For more than half a century, this autonomous region in northern Iraq, prized for its mountains and bucolic landscapes, has lost half of its wooded areas. A tragedy, when you consider that Kurdistan is home to more than 90% of the country's forests, which have been hit hard by global warming and desertification.
The causes include illegal logging, forest fires that are intensifying with the summer drought, and bombings and military operations on the northern border, mainly blamed on neighboring Turkey.
At the Sarchanar nursery, the oldest in Iraq, workers are busy unloading young plants from a trailer and lining them up in bins.
Here, around forty varieties are developed to be planted in forests or given to farmers: pines, cypresses, oaks – the emblematic tree of the Kurdish forest – but also eucalyptus, olive trees, junipers.
"Climate change has an impact on the development of plants," acknowledges agricultural engineer Rawa Abdelqader. "So we favor trees that can withstand high temperatures and consume less water."
With support from the World Food Programme (WFP), micro-mesh nets have been installed to protect trees from the sun, speeding up plant growth and reducing evaporation. Other greenhouses have been equipped with suspended sprinklers, which are more water-efficient.
"Drought" and "human neglect"
The UN commitment has helped boost Sarchanar's annual production from 250.000 shoots to 1,5 million by 2024.
Over a five-year period, WFP plans to support local authorities and stakeholders in planting 38 million trees on more than 61.000 hectares in Kurdistan, and work to preserve an additional 65.000 hectares of woodland.

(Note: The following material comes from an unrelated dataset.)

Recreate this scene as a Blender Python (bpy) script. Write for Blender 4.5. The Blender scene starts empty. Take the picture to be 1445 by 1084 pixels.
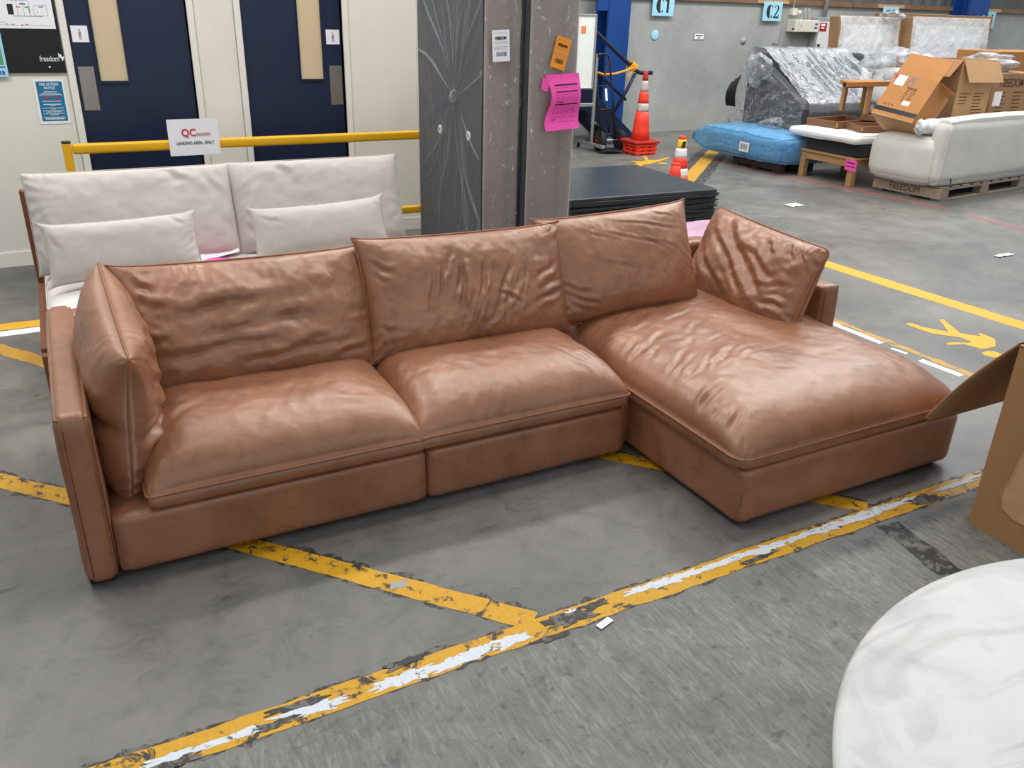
import bpy, bmesh, math, random
import numpy as np
from mathutils import Matrix, Vector, Euler

random.seed(7)
rng = np.random.default_rng(11)
SC = bpy.context.scene
COL = SC.collection

# ------------------------------------------------------------------ camera, world, lights, exposure
CAM_H = 1.75
P, R_, Y_ = math.radians(24.12), math.radians(1.69), math.radians(28.49)
fwd = Vector((math.sin(Y_) * math.cos(P), math.cos(Y_) * math.cos(P), -math.sin(P)))
rt = Vector((math.cos(Y_), -math.sin(Y_), 0))
up = rt.cross(fwd)
r2 = rt * math.cos(R_) + up * math.sin(R_)
u2 = -rt * math.sin(R_) + up * math.cos(R_)
cam = bpy.data.cameras.new('camera')
cam.sensor_fit = 'HORIZONTAL'
cam.sensor_width = 36
cam.lens = 1178 / 1445 * 36
cam.clip_start = 0.02
co = bpy.data.objects.new('camera', cam)
COL.objects.link(co)
co.matrix_world = Matrix(((r2.x, u2.x, -fwd.x, 0), (r2.y, u2.y, -fwd.y, 0), (r2.z, u2.z, -fwd.z, CAM_H), (0, 0, 0, 1)))
SC.camera = co

w = bpy.data.worlds.new('world')
SC.world = w
w.use_nodes = True
w.node_tree.nodes['Background'].inputs[0].default_value = (0.86, 0.93, 1.0, 1)
w.node_tree.nodes['Background'].inputs[1].default_value = 0.56


def area(name, loc, sx, sy, power, col=(1, 0.97, 0.93), rot=(0, 0, 0)):
    l = bpy.data.lights.new(name, 'AREA')
    l.shape = 'RECTANGLE'
    l.size, l.size_y = sx, sy
    l.energy = power
    l.color = col
    o = bpy.data.objects.new(name, l)
    COL.objects.link(o)
    o.location = loc
    o.rotation_euler = rot
    return o


# rows of high bay lights and a roof skylight of the warehouse, high above the frame
for i, x in enumerate((-1.5, 3.0, 7.5, 12.0)):
    for j, y in enumerate((-1.0, 3.2, 7.6)):
        area('high_bay_light', (x, y, 6.6), 2.2, 0.7, (8, 74, 190)[j], (1, 0.965, 0.92))
area('camera_side_fill', (2.0, -3.9, 2.2), 7.0, 3.6, 62, (0.95, 0.98, 1.0), (math.radians(90), 0, 0))  # fill light added behind the camera to brighten the walls facing it
area('roof_area_light', (7.5, 5.5, 7.4), 6.0, 2.4, 210, (0.93, 0.97, 1.0))

for x in (-1.2, 1.6):
    area('wall_fill_light', (x, 4.0, 4.9), 1.4, 0.5, 52, (1, 0.98, 0.94), (math.radians(58), 0, 0))  # added lights, tilted to brighten the door wall
area('roof_area_light', (15.0, 10.0, 7.6), 6.0, 2.0, 330, (0.94, 0.97, 1.0))  # extra overhead light added to put highlights on the plastic film

SC.view_settings.view_transform = 'Standard'
SC.view_settings.look = 'None'
SC.view_settings.gamma = 1
SC.view_settings.use_curve_mapping = False
SC.view_settings.exposure = 0.0


# ------------------------------------------------------------------ colour and materials
def S(r, g, b):
    f = lambda c: (c / 255 / 12.92) if c / 255 <= 0.04045 else ((c / 255 + 0.055) / 1.055) ** 2.4
    return (f(r), f(g), f(b), 1)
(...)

Because between 1950 and 2015, more than 600.000 hectares of forests were eradicated, according to two official censuses. "In 70 years, almost 50% of the forests in Kurdistan have been lost," summarizes Nyaz Ibrahim, program officer at the WFP.
The causes include "water shortages, rising temperatures, irregular and declining rainfall" and also "human-caused fires," she lists.
Over the past 14 years, some 290.000 hectares have been affected by fires, confirms Halkawt Ismail, director of the forestry office at the Kurdistan Ministry of Agriculture.
These fires "break out mainly during the summer drought (...) and above all because of the negligence of citizens," he said.
It also recalls the untimely felling of trees in the 1990s by residents for heating purposes, in the midst of an economic crisis.
Combats and military operations
Elsewhere in Kurdistan, forests are collateral victims of clashes between the Turkish army and Turkish Kurdish fighters of the PKK.
This summer, Kurdish media and NGOs accused Ankara's bombings of starting several forest fires. At the end of June, the Turkish Defense Ministry also accused the Kurdistan Workers' Party on X of starting fires to obscure visibility and hide its positions.
By installing "more than 40 outposts and bases" in Iraqi Kurdistan, the Turkish military has "cleared dozens of kilometers of roads through wooded areas, and cut down forests around the bases to clear their view", Wim Zwijnenburg of the NGO PAX confirmed to AFP.
“This practice has intensified since 2020,” he emphasizes.
A decline in forest supervision - particularly due to the conflict that has displaced entire villages - but also "rising temperatures and drought" constitute "a breeding ground for fires, caused by natural causes, or by bombings and Turkey-PKK fighting", he explains.
"With limited or no forest management, these fires can affect larger areas."
"When the strikes take place, many areas catch fire," Kamran Othman, a member of the NGO Community Peacemakers Teams (CPT), told AFP. "People cannot go and put out the fires for fear of being bombed," he laments.
"Native trees"
To reforest, the authorities are working to create artificial forests and increase nursery production, says Mr. Ismaïl, regretting however insufficient human and financial resources.
Civil society is also mobilized. As in Suleimaniyah, the second city of Kurdistan surrounded by hills, where activists denounce bulldozers and excavators that have been eating away at a slope of Mount Goizha for several months, for a new real estate project.
On the outskirts of the metropolis, luxury real estate complexes and gleaming glass towers have already sprung up on the hillside.
In Erbil, the regional capital, a campaign launched by local organizations aims to plant one million oak trees. Since 2021, 300.000 trees have been planted, says project manager Gashbin Idrees Ali.
"Climate change is happening, we cannot stop it, but we must adapt," he sums up, justifying the choice of oak.
"This tree consumes less water, it can sequester a significant amount of carbon in the soil," he explains. "We monitor their growth for four or five years, then they will survive for hundreds of years."